Insider vs. Outsider. Part 1

For years I refused to participate in political discourse. In the early 80's I loathed "Crossfire" because I did not subscribe to the left vs. right paradigm. Pat Buchanan was not an alternative voice. He was hostile to free trade and a proponent of executive clout. Members of the press all looked alike to me. The power strugggle was not left v. right. Not liberal v. conservative. Not Donkey v. Elephant. It was insider versus outsider. It still is.

I would grow even more cynical when Buchanan, the Beltway hack, would repackage himself as a political outsider. Ultimately he would prove to be as hostile to free trade as Ralph Nader. And yet, he developed a loyal following. Go figure.

At about the time Buchanan was gearing up for a presidential run, GOP apologist Fred Barnes wrote a landmark column in "The American Spectator" telling us to forget about small government conservatism. Big government conservatism is where its's at and we should not shy away from the label. It's all about reaping the spoils of war and procuring plum jobs for our more loyal supporters. It's all about patronage and our hacks are better than your hacks.

Long after Barnes ascends into Conservative Heaven (if that is not an oxymoron) his magnum opus will toll for thee. There is no unringing this bell. It is that rare moment where a deceiver shows his cards. Like a ranking administrator professing their loyalty to Karl Marx or their secret admiration for all things jihad. Yes, we suspect but until they come out and say it, we can only suspect. Barnes unwittingly dug a ditch between the social conservative and the fiscal conservative. That ditch is now a gulf.

It is interesting that the same publication that trumpeted moral bureaucracy would years later print another watershed column by Angelo Codevilla denouncing America's ruling class. Funny how one's perspective can change when one is run out of town on a rail. Has Emmett Tyrrell ssen the light? I doubt it.

How do we define the schism in the Republican Party?
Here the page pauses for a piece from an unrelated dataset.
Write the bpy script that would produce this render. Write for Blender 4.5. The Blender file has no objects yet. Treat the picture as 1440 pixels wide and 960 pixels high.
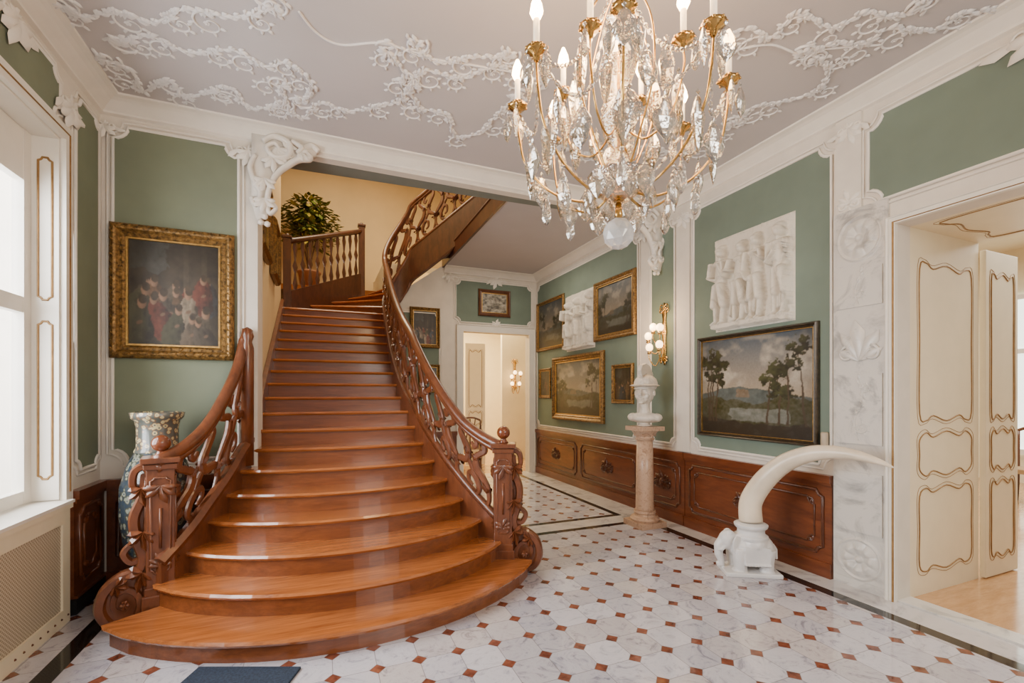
import bpy, bmesh, math, random
import numpy as np
from mathutils import Vector, Matrix, Quaternion
random.seed(7)
C = bpy.context.scene.collection
PI = math.pi
V3 = Vector
# ------------------------------------------------------------------ camera model (photo is 1440x960)
SA, CA = math.sin(math.radians(22.5)), math.cos(math.radians(22.5))
H = 1.5; CEIL = 3.8; XR = 3.85; XL = -1.61; YB = 4.51; YF = 8.04
def ray(px, py):
    u = px-720
    return (640*SA+u*CA, 640*CA-u*SA, 555-py)
def rw(px, py, X=XR):
    d = ray(px, py); t = X/d[0]; return (d[1]*t, H+d[2]*t)
def yw(px, py, Y):
    d = ray(px, py); t = Y/d[1]; return (d[0]*t, H+d[2]*t)
def cw(px, py, z=CEIL):
    d = ray(px, py); t = (z-H)/d[2]; return (d[0]*t, d[1]*t)
# ------------------------------------------------------------------ object helpers
def tag(o, label=None, cat=None, group=None, kind=None):
    if label: o['label'] = label
    if cat: o['category'] = cat
    if group: o['group'] = group
    if kind: o['kind'] = kind
    return o
def thing(name, label, cat, loc=(0, 0, 0), group=None):
    o = bpy.data.objects.new(name, None); C.objects.link(o); o.location = loc
    o.empty_display_size = 0.1
    return tag(o, label, cat, group)
def wloc(o):
    v = V3((0, 0, 0))
    while o is not None:
        v += o.location; o = o.parent
    return v
def cat(pts, n=6, closed=False):
    P = [V3(p) for p in pts]; out = []
    m = len(P)
    rng = range(m) if closed else range(m-1)
    for i in rng:
        if closed: p0, p1, p2, p3 = P[i-1], P[i], P[(i+1) % m], P[(i+2) % m]
        else: p0, p1, p2, p3 = P[max(i-1, 0)], P[i], P[i+1], P[min(i+2, m-1)]
        for j in range(n):
            t = j/n
            out.append(0.5*((2*p1)+(p2-p0)*t+(2*p0-5*p1+4*p2-p3)*t*t+(3*p1-p0-3*p2+p3)*t**3))
    if not closed: out.append(P[-1].copy())
    return out
BOXSEC = [(1, .45), (.62, 1), (-.62, 1), (-1, .45), (-1, -.45), (-.62, -1), (.62, -1), (1, -.45)]
class MB:
    def __init__(s): s.bm = bmesh.new()
    def face(s, vs):
        try: return s.bm.faces.new(vs)
        except ValueError: return None
    def box(s, x0, x1, y0, y1, z0, z1):
        v = [s.bm.verts.new((x, y, z)) for x in (x0, x1) for y in (y0, y1) for z in (z0, z1)]
        for f in ((0, 1, 3, 2), (4, 6, 7, 5), (0, 4, 5, 1), (2, 3, 7, 6), (0, 2, 6, 4), (1, 5, 7, 3)):
            s.face([v[i] for i in f])
        return s
    def obox(s, c, u, v, w):
        c, u, v, w = V3(c), V3(u), V3(v), V3(w)
        q = [s.bm.verts.new(c+a*u+b*v+d*w) for a in (-1, 1) for b in (-1, 1) for d in (-1, 1)]
        for f in ((0, 1, 3, 2), (4, 6, 7, 5), (0, 4, 5, 1), (2, 3, 7, 6), (0, 2, 6, 4), (1, 5, 7, 3)):
            s.face([q[i] for i in f])
        return s
    def loft(s, rings, cap=True, closed=True):
        R = [[s.bm.verts.new(p) for p in r] for r in rings]
        n = len(R[0])
        for a, b in zip(R[:-1], R[1:]):
            for i in range(n if closed else n-1):
                j = (i+1) % n
                s.face([a[i], a[j], b[j], b[i]])
        if cap and closed:
            s.face(list(reversed(R[0]))); s.face(R[-1])
        return s
    def prism(s, poly, d):
        d = V3(d)
        return s.loft([[V3(p) for p in poly], [V3(p)+d for p in poly]])
    def tube(s, pts, r, seg=8, closed=False, W=None, flat=1.0, sec=None):
        P = [V3(p) for p in pts]; n = len(P)
        if n < 2: return s
        rr = r if isinstance(r, (list, tuple)) else [r]*n
        if len(rr) != n:
            rr = [float(np.interp(i/(n-1), np.linspace(0, 1, len(rr)), rr)) for i in range(n)]
        if sec is None: sec = [(math.cos(2*PI*k/seg), math.sin(2*PI*k/seg)) for k in range(seg)]
        seg = len(sec)
        T = []
        for i in range(n):
            a = P[i-1] if (i > 0 or closed) else P[i]; b = P[(i+1) % n] if (i < n-1 or closed) else P[i]
            t = b-a
            T.append(t.normalized() if t.length > 1e-9 else V3((0, 0, 1)))
        if W is None: w = T[0].orthogonal().normalized()
        rings = []
        for i in range(n):
            if W is None:
                w = (w-T[i]*w.dot(T[i]))
                w = w.normalized() if w.length > 1e-6 else T[i].orthogonal().normalized()
                ww = w
            else:
                ww = (V3(W[i]) if isinstance(W, list) else V3(W)).normalized()
            b = T[i].cross(ww)
            b = b.normalized() if b.length > 1e-6 else T[i].orthogonal().normalized()
            rings.append([P[i]+(b*c_+ww*flat*s_)*rr[i] for c_, s_ in sec])
        if closed:
            rings.append(rings[0])
            R = [[s.bm.verts.new(p) for p in q] for q in rings[:-1]]; R.append(R[0])
            for a, b in zip(R[:-1], R[1:]):
                for i in range(seg):
                    j = (i+1) % seg; s.face([a[i], a[j], b[j], b[i]])
        else: s.loft(rings)
        return s
    def lathe(s, prof, c=(0, 0, 0), seg=24, a0=0, sx=1, sy=1):
        c = V3(c)
        rings = [[c+V3((r*sx*math.cos(a0+2*PI*k/seg), r*sy*math.sin(a0+2*PI*k/seg), z)) for k in range(seg)] for r, z in prof]
        return s.loft(rings)
    def ball(s, c, r, sub=2, M=None):
        if not isinstance(r, (tuple, list)): r = (r, r, r)
        m = Matrix.Translation(V3(c)) @ (M if M is not None else Matrix.Identity(4)) @ Matrix.Diagonal((r[0], r[1], r[2], 1))
        bmesh.ops.create_icosphere(s.bm, subdivisions=sub, radius=1, matrix=m)
        return s
    def build(s, name, m, parent=None, smooth=False, origin=None, kind=None, bevel=0):
        bmesh.ops.recalc_face_normals(s.bm, faces=s.bm.faces[:])
        me = bpy.data.meshes.new(name)
        o = bpy.data.objects.new(name, me)
        if parent is not None:
            off = wloc(parent); o.parent = parent
        else:
            if origin is None:
                if s.bm.verts:
                    xs = [v.co.x for v in s.bm.verts]; ys = [v.co.y for v in s.bm.verts]; zs = [v.co.z for v in s.bm.verts]
                    off = V3(((min(xs)+max(xs))/2, (min(ys)+max(ys))/2, min(zs)))
                else: off = V3((0, 0, 0))
            else: off = V3(origin)
            o.location = off
        bmesh.ops.translate(s.bm, verts=s.bm.verts[:], vec=-off)
        s.bm.to_mesh(me); s.bm.free()
        me.materials.append(m)
        if smooth:
            for p in me.polygons: p.use_smooth = True
        C.objects.link(o)
        if bevel:
            b = o.modifiers.new('bevel', 'BEVEL'); b.width = bevel; b.segments = 2; b.limit_method = 'ANGLE'
        if kind: o['kind'] = kind
        return o
def struct(mb, name, m, smooth=False, bevel=0): return mb.build(name, m, None, smooth, (0, 0, 0), 'structure', bevel)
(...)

We could say that it's a battle between those who want a new ruling class and those who want no ruling class. Krauthammer, Noonan, Will, Rove, et al, meet the Tea Party. The party monarchists will have decide if they prefer the company of their fellow monarchists to the company of the unwashed masses.

For me, if the Obama Campaign trots out Karl Rove as their new political consultant, I will not so much as blink. A billion dollars will buy a ton of souls and the skills of the soulless. It might loook like betrayal but it really isn't. Everything we needed to know about the GOP establishment we learned from Fred Barnes two decades ago.